Bitcoin has demonstrated signs of stabilization over the weekend, maintaining its position above $105,000 and making a push towards the $109,400 mark. This uptick has been interpreted by industry experts as a potential indication that Bitcoin may be forming a local bottom, particularly against a backdrop of easing U.S.-China trade tensions. However, analysts remain cautiously optimistic as they assess the landscape.
Recent data indicates that Bitcoin has risen nearly 2% in a 24-hour period, reaching a high of $109,405, which has also contributed to a modest rally in the broader altcoin market. Peter Chung, head of research at Presto Research, expressed a bullish outlook, stating, “I think Bitcoin is bottoming here. I expect the next move is more likely to be upward rather than downward.”
The sentiment surrounding Bitcoin appears to be influenced significantly by the Federal Reserve’s recent dovish pivot. Fed Chair Jerome Powell has indicated that quantitative tightening may be nearing its end, with potential interest rate cuts on the horizon. This shift could create a favorable environment for risk assets like Bitcoin as financial conditions begin to loosen and liquidity withdrawal slows down.
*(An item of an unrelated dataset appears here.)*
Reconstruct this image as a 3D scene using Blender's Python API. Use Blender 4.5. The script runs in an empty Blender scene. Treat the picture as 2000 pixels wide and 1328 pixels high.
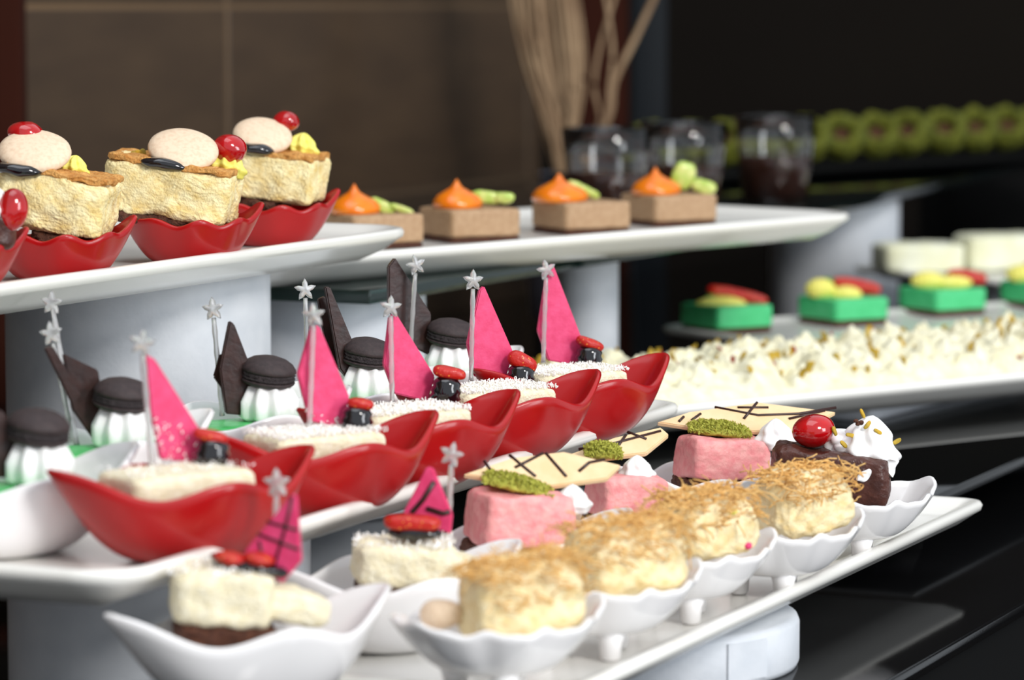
import bpy, bmesh, math, random
from mathutils import Vector, Matrix, noise, Euler
# ------------------------------------------------------------------ camera
S = bpy.context.scene
F, CAMZ, PITCH = 6600.0, 1.15, math.atan(659/6600.0)
cd = bpy.data.cameras.new('camera'); cam = bpy.data.objects.new('camera', cd); S.collection.objects.link(cam)
cam.location = (0, 0, CAMZ); cam.rotation_euler = (math.pi/2-PITCH, 0, 0)
cd.sensor_fit = 'HORIZONTAL'; cd.sensor_width = 36; cd.lens = F/2000*36; cd.clip_start = .05; cd.clip_end = 50
cd.dof.use_dof = True; cd.dof.focus_distance = 1.56; cd.dof.aperture_fstop = 10.0
S.camera = cam
# ------------------------------------------------------------------ world, lights, exposure
w = bpy.data.worlds.new('world'); S.world = w; w.use_nodes = True
bg = w.node_tree.nodes['Background']; bg.inputs[0].default_value = (.86, .93, 1, 1); bg.inputs[1].default_value = .8
def area(name, loc, target, size, power, col, sy=None):
    d = bpy.data.lights.new(name, 'AREA'); d.size = size; d.energy = power; d.color = col
    if sy: d.shape = 'RECTANGLE'; d.size_y = sy
    o = bpy.data.objects.new(name, d); S.collection.objects.link(o); o.location = loc
    o.rotation_euler = (Vector(target)-Vector(loc)).to_track_quat('-Z', 'Y').to_euler(); return o
area('daylight_window', (1.9, -1.3, 3.0), (0, 1.6, .95), .6, 92, (1, .97, .93), .9)
area('side_window', (2.7, -.6, 1.6), (0, 1.9, 1.0), .85, 38, (.93, .96, 1), 1.5)
area('soft_top_fill', (-.3, 1.3, 3.2), (0, 1.7, .95), 1.6, 16, (.93, .96, 1))  # added soft fill from above; no ceiling lamp is in view
S.view_settings.view_transform = 'Standard'; S.view_settings.look = 'None'
S.view_settings.gamma = 1; S.view_settings.use_curve_mapping = False; S.view_settings.exposure = 0.06
# ------------------------------------------------------------------ pixel -> place helpers
CP, SP = math.cos(PITCH), math.sin(PITCH)
def ray(px, py):
    a, b = (px-1000)/F, (664-py)/F
    return Vector((a, CP+b*SP, -SP+b*CP))
def on(px, py, z):                       # point of the level plane z (relative to the eye)
    r = ray(px, py); return Vector((0, 0, CAMZ))+r*(z/r.z)
def at(px, py, Y):                       # point at distance Y in front of the camera
    r = ray(px, py); return Vector((0, 0, CAMZ))+r*(Y/r.y)
def R(d): return math.radians(d)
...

Adding to this context, the U.S.-China trade war, which had previously caused significant market turmoil, is reportedly softening. Treasury Secretary Scott Bessent and Vice Premier He Lifeng are set to meet in Malaysia, a development that may further alleviate tensions. Sean Dawson, head of research at Derive, reflected on this situation, expressing a mixture of optimism and caution. “This is probably a local bottom. Lower rates push investors up the risk curve into assets like crypto,” he noted, while also pointing to the potential for escalated trade conflict to disrupt market stability.
The immediate outlook for Bitcoin and the broader cryptocurrency market is particularly reliant on an upcoming inflation report due on Friday. However, experts suggest that the outcome of U.S.-China trade negotiations may carry even more weight in shaping market sentiment. Dawson highlighted Bitcoin’s sensitivity to these discussions, indicating that significant price movements in the past have closely followed tariff announcements. A positive resolution could trigger notable upward momentum in the market.
Looking ahead, the Fed’s anticipated conclusion of quantitative tightening—essentially a strategy aimed at reducing the central bank’s balance sheet—is expected to have a bullish effect on Bitcoin. Dawson pointed out that the resulting influx of liquidity would create a more favorable scenario for speculative assets. Market observers are also anticipating a quarter-point rate cut in the Fed’s upcoming meeting scheduled for October 29. Such a move could bolster Bitcoin’s price trajectory, although Dawson noted that the benefits of rate cuts may manifest over a longer time horizon, likely becoming more apparent by the first quarter of the following year.